When we wrote DCHECK, we intended it to have the first ("trustworthy") meaning, not the second. It meant that the author was certain the condition held and that we could safely optimize away checking that condition, or any consequent effects. The style guidance we have arose from this conception. We did still compile in such checks in developer mode, primarily so that while developers were in the midst of writing them they'd get notified about anything obviously silly they did, but we wanted them to be used as documentation of pre- and post-conditions, not as some sort of early-warning for surprising cases. If you weren't sure whether a DCHECK could fire, you needed to audit the code further until you were certain it could or certain it couldn't. Then either handle it without DCHECKing, or DCHECK without handling it. No middle ground.
CHECK was actually intended to be the defense-in-depth case. Much like trying to "handle" allocation failures due to OOM, "handling" the violation of believed-infallible preconditions just punts the problem to your callers and callees. It is better to crash immediately in such cases. CHECK was the concession we made to the reality that developers are not infallible. We reserved it for the case of security bugs primarily to avoid muddying the waters on whether or not DCHECKs were "trustworthy enough" (we didn't want people to believe CHECKs were "more trustworthy").
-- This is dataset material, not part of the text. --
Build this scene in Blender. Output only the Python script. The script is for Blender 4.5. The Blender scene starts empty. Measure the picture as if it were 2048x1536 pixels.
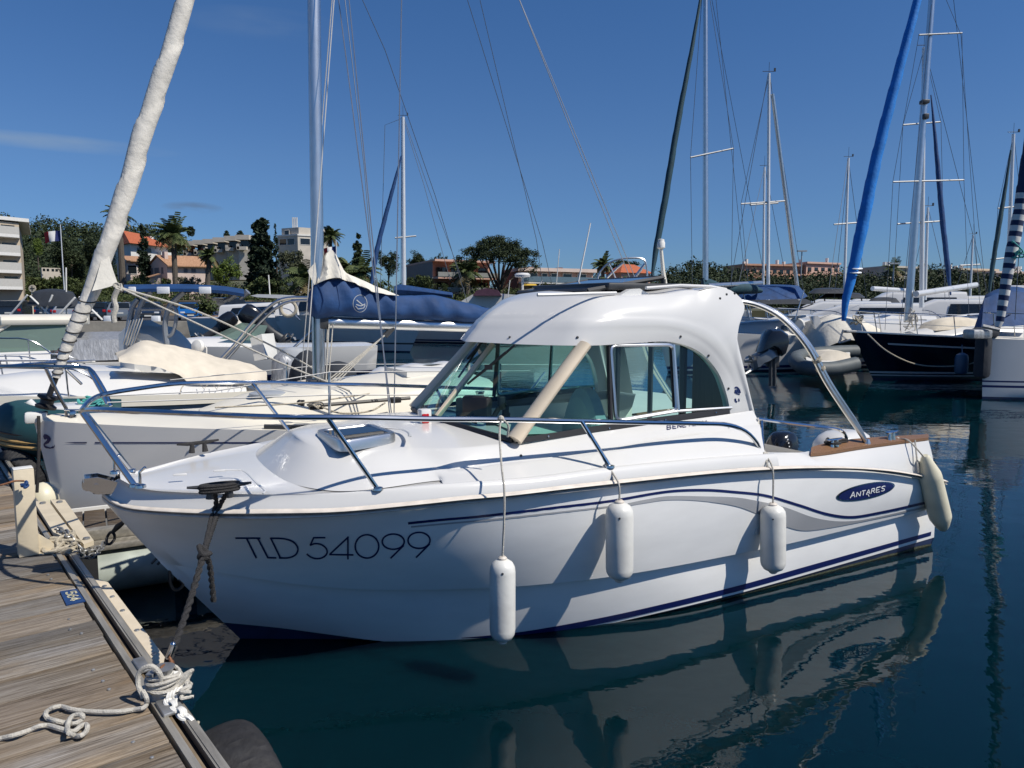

It has become clear over time that our existing DCHECKs are not as infallible as we'd like them to be, to the point where increasingly authors are suspicious of whether they can truly rely on them. We believe that we need wider testing, fixing, and enforcement of them, so that we can be sure they're holding in production. pbos@ has been leading this effort. Over time, you will likely see changes to both what assertion-like macros exist, as well as our style guidance on when to use them, so we can have more consistent testing of our assertions without adding too much binary size or runtime cost (as we believe will happen if we blindly convert ALL DCHECKs to CHECKs today).
In the meantime, I suggest you avoid "DCHECK + handler code". Be clear about the API design of your function: what are its preconditions and postconditions? Audit the callers and callees, and enforce the conditions you expect. Document them, both in comments and with DCHECKs, along with why it's important that your code have them. And handle (without DCHECKing) cases outside those.